Student returns to festival on the other side of the music stand


Bradley Reid, 13, practises his scottish fiddle for teacher Kim Lake last week at the Kincardine Summer Music Festival. (Kristen Shane photo)


After years of learning to play violin at the Kincardine Summer Music Festival, Kim Lake has returned to take her place on the other side of the music stand.

Lake, 25, is conducting the beginning band and teaching clarinet this week, fresh from picking up the bow last week as the Scottish Fiddle instructor.

This is her second year as a festival teacher.
As a child, she played her way from intermediate to senior strings, and then to the more advanced chamber music program.
The camp faculty's encouragement kept her coming back, she says.
"Not only do they teach you but then you can hear them do their own thing at night. It's quite the experience going from the classroom setting to watching them perform," she says.

Lake will be the one to watch, alongside some of her former instructors, in the faculty orchestra performance this Friday night at the high school.

The festival's general manager and Lake's former music teacher, John Schnarr, invited her back to teach last year.
"She's the kind of person that can do the job (because of) her love of music and of people," says Schnarr.
Growing up in Port Elgin, Lake first fell in love with music when it wafted into her ballet studio. On the floor above, Schnarr was teaching violin.

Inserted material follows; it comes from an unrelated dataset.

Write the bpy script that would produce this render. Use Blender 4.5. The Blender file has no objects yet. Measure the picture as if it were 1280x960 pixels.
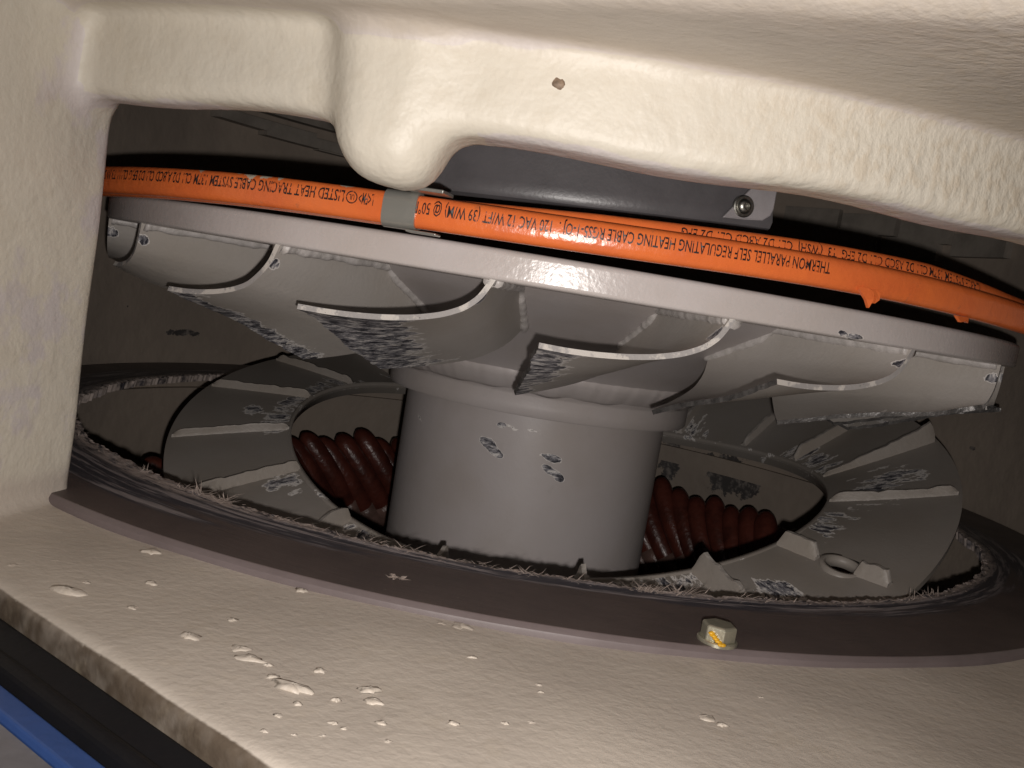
import bpy, math, random
import numpy as np
from mathutils import Vector, Matrix
rng = np.random.default_rng(7); random.seed(7)
S = bpy.context.scene; COL = S.collection
R = math.radians

# ------------------------------------------------------------------ camera, light, exposure
EYE = np.array([0.0, -0.58099, 0.09614])
FW = np.array([-0.0282664, 0.99484467, -0.09739145])
RT = np.array([0.98577213, 0.04389277, 0.16225514])
UP = np.array([-0.16569344, 0.09141941, 0.98193084])
FPX = 1200.0                                    # focal length for a 1280 pixel wide frame
cd = bpy.data.cameras.new('camera'); cam = bpy.data.objects.new('camera', cd); COL.objects.link(cam)
cd.sensor_width = 36; cd.lens = 36 * FPX / 1280; cd.clip_start = 0.01; cd.clip_end = 50
M = Matrix(((RT[0], UP[0], -FW[0], EYE[0]), (RT[1], UP[1], -FW[1], EYE[1]), (RT[2], UP[2], -FW[2], EYE[2]), (0, 0, 0, 1)))
cam.matrix_world = M; S.camera = cam
W = bpy.data.worlds.new('World'); S.world = W; W.use_nodes = True
W.node_tree.nodes['Background'].inputs[0].default_value = (1, .93, .85, 1)
W.node_tree.nodes['Background'].inputs[1].default_value = 0.012
# the phone's flash, just below the lens: the only light of the photograph
fl = bpy.data.lights.new('flash', 'SPOT'); fl.energy = 3.55; fl.color = (1, .945, .90); fl.shadow_soft_size = 0.0022
fl.spot_size = R(104); fl.spot_blend = 1.0
flo = bpy.data.objects.new('flash', fl); COL.objects.link(flo)
fp = EYE + RT * .005 - UP * .0125
aim = FW + UP * .04
flo.matrix_world = Matrix.Translation(Vector(fp)) @ Vector(aim).to_track_quat('-Z', 'Y').to_matrix().to_4x4()
S.view_settings.view_transform = 'Standard'; S.view_settings.look = 'None'
S.cycles.max_bounces = 4; S.cycles.diffuse_bounces = 3; S.cycles.glossy_bounces = 3; S.view_settings.exposure = 0.0; S.view_settings.gamma = 1.0; S.view_settings.use_curve_mapping = False

# ------------------------------------------------------------------ helpers
def ray(x, y):
    d = FW + RT * (x - 640) / FPX - UP * (y - 480) / FPX
    return d / np.linalg.norm(d)
def on_z(x, y, z):
    d = ray(x, y); return EYE + d * (z - EYE[2]) / d[2]
def on_cyl(x, y, r, far=False):
    d = ray(x, y); a = d[0]**2 + d[1]**2; b = EYE[0]*d[0] + EYE[1]*d[1]; c = EYE[0]**2 + EYE[1]**2 - r*r
    q = max(b*b - a*c, 0); return EYE + d * ((-b + (1 if far else -1) * math.sqrt(q)) / a)
def pol(r, th, z):
    return np.array([r*math.cos(th), r*math.sin(th), z])
_t = np.random.default_rng(3).random((64, 64, 64)).astype(np.float32)
def vnoise(P):
    P = np.asarray(P, dtype=np.float32); i = np.floor(P).astype(int); f = P - i; f = f*f*(3-2*f); i &= 63; j = (i+1) & 63
    g = lambda a, b, c: _t[a, b, c]
    x0, y0, z0 = i[..., 0], i[..., 1], i[..., 2]; x1, y1, z1 = j[..., 0], j[..., 1], j[..., 2]
    fx, fy, fz = f[..., 0], f[..., 1], f[..., 2]
    a = g(x0,y0,z0)*(1-fx)+g(x1,y0,z0)*fx; b = g(x0,y1,z0)*(1-fx)+g(x1,y1,z0)*fx
    c = g(x0,y0,z1)*(1-fx)+g(x1,y0,z1)*fx; d = g(x0,y1,z1)*(1-fx)+g(x1,y1,z1)*fx
    return (a*(1-fy)+b*fy)*(1-fz)+(c*(1-fy)+d*fy)*fz          # 0..1
def sstep(a, b, x):
    t = np.clip((x-a)/(b-a), 0, 1); return t*t*(3-2*t)
def link(name, me, mat=None, parent=None, smooth=True):
    o = bpy.data.objects.new(name, me); COL.objects.link(o)
    if mat is not None:
        for m in (mat if isinstance(mat, (list, tuple)) else [mat]): me.materials.append(m)
    if parent is not None: o.parent = parent
    if smooth and len(me.polygons): me.polygons.foreach_set('use_smooth', [True]*len(me.polygons))
    return o
def mesh(name, V, F, mat=None, parent=None, smooth=True, attrs=None, midx=None):
    me = bpy.data.meshes.new(name)
    me.from_pydata([tuple(map(float, v)) for v in V], [], [tuple(map(int, f)) for f in F])
    me.update()
    if attrs:
        for k, a in attrs.items():
            a = np.asarray(a, dtype=np.float32)
            if a.ndim == 1:
                at = me.attributes.new(k, 'FLOAT', 'POINT'); at.data.foreach_set('value', a)
            else:
                at = me.attributes.new(k, 'FLOAT_VECTOR', 'POINT'); at.data.foreach_set('vector', a.ravel())
    o = link(name, me, mat, parent, smooth)
    if midx is not None: me.polygons.foreach_set('material_index', [int(i) for i in midx])
    return o
def sharp(o, deg=35):
    me = o.data; me.set_sharp_from_angle(angle=R(deg)); return o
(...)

"I kept saying `Mom, can I start playing violin.' The first time she ignored me and the second time she saw I was serious," says Lake, sitting on the sunny steps of the high school last Wednesday morning.
Schnarr taught her from her 10th birthday until she left to pursue music and teaching degrees.
"My experience with John and with music camp steered me in the right direction," says Lake.
When she's not teaching at Kincardine's music festival, Lake is sometimes at the high school supply-teaching.
She says she hopes for a permanent music teacher job this fall.